The music festival has seen a huge influx of young people from the area, all of whom are certain to return at some point… hopefully with their families. The count explains how this was the whole point of the event, and for those reasons alone, the weekend thus far has been a great success.

Following the removal of communists in 1989, there has been a steady flow of families reclaiming their castles across Romania. In 2005 a further change in legal status made it possible for the likes of Teleki to be returned to their rightful owners, for a price.

Kalam Teleki was forced to live in a basement flat for almost 20 years before eventually leaving Romania in the early 1980s and working as a chemical engineer in Belgium. He returned to reclaim his home in 2011, but the castle had fallen into disrepair after decades of neglect. The task now is to renovate and as he puts it, to ‘find a purpose for having a castle in the 21st century’.

For an outsider, there seems to be an easy way to raise funds and capitalise on the reputation of Transylvania, even if the reality doesn’t match up to the stories. Irish writer Stoker never even visited the area, his famous novel instead being based on the stories surrounding Vlad the Impaler. Bran Castle, the place most tourists flock to in search of vampires and selfies, isn’t the only castle in the area that can lay claim to being the building featured in the book. The truth is that as with most origin myths, there is a little bit of everything and everywhere to Dracula.

Teleki Castle during the Awake Festival

Transylvania is certainly worth visiting regardless of your views on the Stoker novels. On the drive from the airport, as the city lights quickly faded into the distance, the roads were shrouded by the darkness of the imposing trees around them. The moonlight was the only illumination, apart from the our own headlights and the rare appearance of oncoming cars heading in the opposite direction. The following night, as thunderstorms raged around us and a full moon lit up the festival, I understood even more how the spooky stories might have come about.
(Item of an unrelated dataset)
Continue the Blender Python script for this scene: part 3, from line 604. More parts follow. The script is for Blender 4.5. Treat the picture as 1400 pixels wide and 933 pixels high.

My conversation with Kalman Teleki is winding up and just as I’m about to leave I realise I haven’t asked him directly about Dracula yet. I reluctantly dive in as he sighs with a knowing look at what he is about to be asked. I feel as if I’m about to be told off.

‘Don’t say it,’ Teleki says, laughing at what is coming next. ‘Transylvania is not Dracula!’

The team behind the festival, including Kalman and his wife, are keen on continuing it, and tickets are already available for Awake 2018.